While the ocean provides negative ions that contribute to a sense of wellbeing and relaxation, the water sources here are also places where locals will go to relax by the many lakes in the suburbs, connect to Country and nature out at the Cotter, cool off at Kambah Pool or Pine Island, and awe at the power of water at Gibraltar Falls. With the waterways, and all the stories they hold, it is apt that they feature in my representation of this place, a place of beauty that I love and now call my home.

This project is proudly supported by Icon Water

Icon Water are the ACT’s supplier of essential water and wastewater services. A part of the community for over 100 years, we play a fundamental role in the provision of essential services that contribute to the public health, prosperity, and liveability of our region.

Our vision is to be a valued community partner by helping local not-for-profit, grass-roots organisations in their mission to provide community access and participation. This is why we are so proud to be partnering with Belco Arts on a project celebrating First Nations culture throughout our community.

Original work: Communities, Acrylic on canvas 2023 Region Media Collection


Dancers on a Lakefront (2010)
Konstantin Dimopoulos

Dancers on a Lakefront 2010 by Konstantin Dimopoulos

“On my site visit I was drawn to the proximity and beauty of Lake Ginninderra and to the long corridor that runs between the street and the arts centre. For the space here I sensed that it would be exciting to take the viewer on a journey. Given the dance studio’s vicinity and given that dance in all cultures is an energetic festival of life and movement, I felt that here was an opportunity to create in colour and line, a moving homage to the people through a dance metaphor of energy and vitality.

In this instance the water, the architecture of the building and the vertical lines echoed in the fabric of the building, suggest a celebration of movement. The sculpture develops this theme and is like a ballet in which these lines of different characters have their own part, choreographed and moved gently by the wind. Like music in dance, wind is the critical element in this production, shaping and forming with its influence.

Dance unites us all. All cultures have a form of dance, as do many birds and wildlife. Leaves dance and swirl in the wind, waves dance upon the sea. On visiting the site and looking at the relationship between the arts centre, Lake Ginninderra and the natural environment, I sense that dance is a uniting factor, bringing all the elements together to form a completeness.

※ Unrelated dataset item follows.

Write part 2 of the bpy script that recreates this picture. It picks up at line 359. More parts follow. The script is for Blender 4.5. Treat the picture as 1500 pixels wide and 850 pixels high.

I have created this work in yellows; one a warm rich yellow; the other a vibrant sunny yellow. The name for Lake Ginninderra comes from Ginin-ginin-derry which means throwing out little rays of light, sparkling. Dancers on a Lakefront captures this meaning in many different ways, from the colour to sunlight dancing on the rods, to its analogy with dance which, to me, resembles light, illuminating stories, openly and powerfully expressing emotion. The work also refers to the wider environment, the wheatfields in rural ACT, the grasses and reeds around Lake Ginninderra. At night the work will change to become a beacon, a welcoming light drawing people towards the building, and that the ebb and flow of people around the work creates its own dialogue, the people moving around it becoming part of the artwork. Often when creating an artwork there are pleasant surprises. In this case the reflection of the artwork in the windows of the dance studio behind it; and on Lake Ginninderra.”


Magpie Message Stick #3 (2020)

Jennifer Kemarre Martiniello

Bullseye glass

The Magpie Message Stick #3 belongs to a series of message sticks which reference both our traditional message sticks, which serve various functions, such as tokens of safe passage, summons to ceremony or trade, and other forms of communication, as well as specific native birds which are known to be messengers bringing news, predictions, or warnings.

This work holds some of the ashes from the smoking ceremony performed by Wiradjuri Echoes at dawn, 21 August 2020 to mark the completion of Belconnen Arts Centre and the beginning of our new era.

They are made from Bullseye glass, which is kiln fused, cut into strips, re-assembled and re-fused multiple times, and then wheel carved on a diamond lathe and polished to its final satin like finish.


Powerful Owl (2010)

Bruce Armstrong

1957 – 2024

Bronze and timber

A maquette for the public artwork Owl, located at the intersection of Benjamin and Belconnen Ways, Belconnen.  Melbourne based sculptor Bruce Armstrong’s work is typically monumental and often described as shamanistic.  Owl was conceived as a guardian spirit overlooking the entrance to the Belconnen town centre. 

Follow the Belconnen Owl on Twitter @BelconnenOwl


Ark in the Ark and Beyond
Wataru Hamasaka

Ark in the Ark and Beyond by Wataru Hamasaka

Two arks have been carved out of a single piece of white granite and the addition of water creates this beautiful floating ark within an ark. The artist’s inspiration originates from the Iwafune Shrine in Osaka – a massive, boat-shaped, traditional Shinto rock shrine.


River Lizard (2013)
Paul Haslam and Richard Lamond

River Lizard 2013 By Paul Haslam and Richard Lamond

“I have always been a maker, full time for the last 20 years. I have training and experience with a wide variety of tools and processes, and my art incorporates a wide array of mediums. My expression draws on interests across graphic concepts, form and function, surface and texture, and an intrigue with transience. In my art I like to lead the audience’s thoughts with minimal content. While exploring Ginninderra Creek we were impressed by a lizard on the opposite bank. We have used the lizard’s form to express some of the personalities of the river as it interacts with the landscape” – Richard Lamond

Kindly donated to Belconnen Arts Centre by Rena McCawley.